Historiquement, il y a toujours eu une opposition entre les cœurs de villes et les zones commerciales de périphérie. Même s'il existe des concepts se développant depuis toujours en centre-ville, les franchisés se sont plus naturellement implantés sur des points de vente en centres commerciaux ou en zone péri-urbaines, perçues pendant longtemps comme les emplacements idéaux pour capter du flux. "Il y a encore cette dichotomie sur certaines zones géographiques où généralement les commerces sous enseigne restent cantonnés à la périphérie. C'est assez flagrant dans des territoires qui ont une identité forte comme le Pays Basque", souligne Nicolas Louis-Amédée, directeur du développement au sein du cabinet de géomarketing Territoires et Marketing. Un constat en effet partagé par Jean-Sébastien Halty, directeur d'Hendaye tourisme & commerce. Ce dernier remarque en effet que peu d'enseignes nationales sont présentes en centre-ville. "Et c'est en effet lié à la culture locale. À Hendaye, nous accueillons les enseignes. Ce qui compte pour nous c'est que le porteur de projet, apporte un service, un produit ou autre concept que nous n'avons pas ou peu sur l'agglomération. La pertinence du projet par rapport au reste du territoire est importante", insiste-t-il.
Lire aussi :
| Corners, magasins éphémères... ces nouveaux formats performent-ils ?
Attirer les clients
Alors, les choses ont-elles vraiment changées ? Est-ce que les municipalités sont plus enclines à accueillir des enseignes, en succursale ou en franchise, dans leurs rues commerçantes ? Selon Christophe Baraton, délégué général du Club de Managers de Ville et de Territoire, la réponse n'est pas si évidente. "Je ne sais pas si cela a vraiment évolué.
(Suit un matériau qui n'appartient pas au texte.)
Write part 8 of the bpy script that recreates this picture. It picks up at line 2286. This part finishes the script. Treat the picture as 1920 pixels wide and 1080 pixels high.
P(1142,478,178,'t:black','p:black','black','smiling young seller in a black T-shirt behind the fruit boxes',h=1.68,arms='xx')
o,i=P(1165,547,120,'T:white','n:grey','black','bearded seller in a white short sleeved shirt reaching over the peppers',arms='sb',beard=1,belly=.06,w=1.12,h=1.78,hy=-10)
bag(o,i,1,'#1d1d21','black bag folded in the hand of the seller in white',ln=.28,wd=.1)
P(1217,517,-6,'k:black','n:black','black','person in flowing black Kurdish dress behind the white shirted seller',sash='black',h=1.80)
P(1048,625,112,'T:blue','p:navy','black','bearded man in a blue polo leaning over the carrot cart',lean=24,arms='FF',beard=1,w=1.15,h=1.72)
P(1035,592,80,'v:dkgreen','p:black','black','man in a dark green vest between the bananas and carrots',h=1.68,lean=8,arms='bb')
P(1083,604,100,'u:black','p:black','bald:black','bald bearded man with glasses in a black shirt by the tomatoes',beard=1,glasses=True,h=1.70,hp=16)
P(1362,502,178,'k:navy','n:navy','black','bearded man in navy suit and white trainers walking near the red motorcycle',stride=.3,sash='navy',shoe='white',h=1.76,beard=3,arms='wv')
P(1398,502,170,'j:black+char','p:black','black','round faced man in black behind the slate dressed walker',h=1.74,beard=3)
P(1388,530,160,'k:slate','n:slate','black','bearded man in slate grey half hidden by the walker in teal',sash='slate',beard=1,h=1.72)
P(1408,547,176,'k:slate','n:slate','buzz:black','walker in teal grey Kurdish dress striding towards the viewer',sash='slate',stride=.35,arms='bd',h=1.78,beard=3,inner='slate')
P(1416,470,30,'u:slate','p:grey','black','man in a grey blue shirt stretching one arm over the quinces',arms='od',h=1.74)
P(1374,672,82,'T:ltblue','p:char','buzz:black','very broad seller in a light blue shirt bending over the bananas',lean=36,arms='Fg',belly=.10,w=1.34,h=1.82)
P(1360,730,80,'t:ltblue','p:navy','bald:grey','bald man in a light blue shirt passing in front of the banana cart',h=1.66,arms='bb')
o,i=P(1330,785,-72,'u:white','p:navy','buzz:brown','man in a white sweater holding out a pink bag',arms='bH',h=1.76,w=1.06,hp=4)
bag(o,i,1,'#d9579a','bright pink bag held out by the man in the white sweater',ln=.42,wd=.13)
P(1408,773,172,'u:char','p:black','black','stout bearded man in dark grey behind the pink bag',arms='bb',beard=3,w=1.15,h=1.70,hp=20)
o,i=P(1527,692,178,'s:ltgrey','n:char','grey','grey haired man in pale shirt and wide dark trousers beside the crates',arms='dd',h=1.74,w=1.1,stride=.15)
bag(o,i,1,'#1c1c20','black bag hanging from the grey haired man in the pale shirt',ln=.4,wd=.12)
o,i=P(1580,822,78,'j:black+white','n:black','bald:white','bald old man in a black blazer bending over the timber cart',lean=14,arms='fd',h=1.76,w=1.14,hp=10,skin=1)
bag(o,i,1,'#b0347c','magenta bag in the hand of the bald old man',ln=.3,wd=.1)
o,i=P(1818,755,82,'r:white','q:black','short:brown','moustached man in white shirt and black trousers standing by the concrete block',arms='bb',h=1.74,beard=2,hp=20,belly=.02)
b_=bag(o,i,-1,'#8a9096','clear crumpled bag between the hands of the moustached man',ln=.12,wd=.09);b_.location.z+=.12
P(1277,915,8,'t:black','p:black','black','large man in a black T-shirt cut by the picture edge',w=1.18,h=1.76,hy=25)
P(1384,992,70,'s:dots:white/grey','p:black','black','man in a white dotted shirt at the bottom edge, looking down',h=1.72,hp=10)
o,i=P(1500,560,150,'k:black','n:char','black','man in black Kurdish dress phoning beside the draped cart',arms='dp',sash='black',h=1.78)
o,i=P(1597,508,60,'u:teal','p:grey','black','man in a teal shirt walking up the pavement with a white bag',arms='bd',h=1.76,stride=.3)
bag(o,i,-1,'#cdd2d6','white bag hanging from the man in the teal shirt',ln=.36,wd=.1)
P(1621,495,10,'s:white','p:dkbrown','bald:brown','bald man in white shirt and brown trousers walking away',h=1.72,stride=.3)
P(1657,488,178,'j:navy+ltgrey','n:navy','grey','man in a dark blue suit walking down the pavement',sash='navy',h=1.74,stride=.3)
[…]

Une chose est sûre : aucun élu ne veut le même centre-ville qu'ailleurs et tous veulent développer des savoir-faire, insiste-t-il, avant d'ajouter :
Mais tous ont également conscience que pour faire venir les clients, il faut des concepts 'locomotives' dans les rues commerçantes. Ce qui n'est possible qu'avec des enseignes.
Pour Pierre Creuzet, les villes moyennes, en particulier, recherchent des concepts porteurs et connus pour faire revenir les clients en centre-ville. "Les grandes villes ont trop d'enseignes, mais les agglomérations plus petites en ont moins. Et elles cherchent à étoffer leur offre. Les avantages sont là : la clientèle est prête à se déplacer de plus loin pour venir dans ces centres-villes qui proposent une diversité de magasins. Cela permet aussi de rajeunir la clientèle." Et les enseignes l'ont bien compris. Elles sont de plus en plus nombreuses à ne plus viser uniquement les grosses agglomérations mais à s'intéresser aussi à ces villes dites moyennes. "On touche une clientèle de proximité qui ont véritablement envie de défendre une enseigne de proximité, confirme Philippe Kratz, avant de préciser :
Mais cela n'a du sens que si l'acteur est local, et donc si c'est un franchisé qui s'implante. En succursale, on est beaucoup trop lointain.
Changement de perception
Si l'on écoute nos différents interlocuteurs, c'est d'ailleurs l'un des aspects qui a longtemps été incompris ou négligé de la part des élus frileux à accueillir des enseignes dans leurs cœurs de ville. Christophe Baraston précise alors : "Les municipalités veulent des indépendants dans les commerces de centre-ville. Mais ils n'ont pas forcément en tête que les franchisés sont des chefs d'entreprise indépendants. On travaille sur ces questions-là, avec différentes fédérations comme la Fédération française de la Franchise ou encore Procos." Un avis partagé par Nicolas Louis-Amédée. "Il y a toujours cette vision erronée et négative de la franchise et du commerce organisé. On a toujours tendance à croise qu'une enseigne ne se développe qu'en succursale et qu'un franchisé n'est pas un commerçant indépendant. Or c'est faux, précise-t-il, avant d'ajouter.
Heureusement cela évolue. On le voit bien avec le poids et la vitesse de création de commerces sous enseigne, qui prend de l'ampleur.
Un changement de perception de la part des élus que constate également Christophe Baraston. Ce dernier conclut ainsi : "Cela s'explique. Les grands projets commerciaux de périphérie ont moins le vent en poupe et il y a encore beaucoup de vacance commerciale dans certains cœurs de ville." Alors, futurs franchisés, si vous visez un emplacement en centre-ville pour votre projet, pas de panique. Comme vous le voyez, les municipalités connaissent de mieux en mieux le modèle de la franchise. Assurez-vous également d'avoir une offre peu ou pas représentée sur le territoire visé et rapprochez-vous du manager de centre-ville pour vous faire accompagner.